Living in a giant, cool windmill is a future possibility in the Netherlands

10 Apr 2015

Image via Dutch Windwheel Corporation

Wind turbines could soon be much more than just large turbines taking up a city’s skyline, with one company developing a giant wind turbine that could also be used as an apartment block.

Despite their obvious benefits in terms of clean energy, some people find the giant, spinning wind turbines that dot the countrysides of a growing number of countries displeasing to the eye.
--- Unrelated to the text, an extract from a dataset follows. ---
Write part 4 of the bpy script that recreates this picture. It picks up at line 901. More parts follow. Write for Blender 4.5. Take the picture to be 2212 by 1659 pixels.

To counteract this, and to bring wind turbines into larger cities, the Dutch Windwheel Corporation want to make a windmill simply known as the Dutch Windwheel, which will not only draw the attention of everyone around it, but also allow people to live within its portal-like design.

According to PopSci, the windmill will not be using traditional wind turbine technology, but rather a motionless wind energy technology known as EWICON, which uses the power of the wind to move energy particles back and forth between negative and positive charges, thereby generating energy.

Windwheel-building-body

Image via Dutch Windwheel Corporation

Totally sustainable

The technology behind this has been under testing for a few years but has only been tested in operation on a small-scale unit, whereas the Dutch Windwheel will be towering over many of its surrounding buildings.

The outer ring is where the building’s potential inhabitants will be living, with enough space for 72 apartments, along with enough room for a seven-storey hotel with 160 rooms and, at the Dutch Windwheel’s top, a 1050m2 panoramic restaurant and bar.

Of course, given its message of sustainability, the building will not only power the surrounding city of Rotterdam, but those within the building will be living sustainably, with the Windwheel also including a processing plant capable of turning waste into biofuel, as well as a rain water collection facility to re-use the water.

The company designing it even says that the Windwheel can be disassembled and re-used anywhere else on the globe if needs be.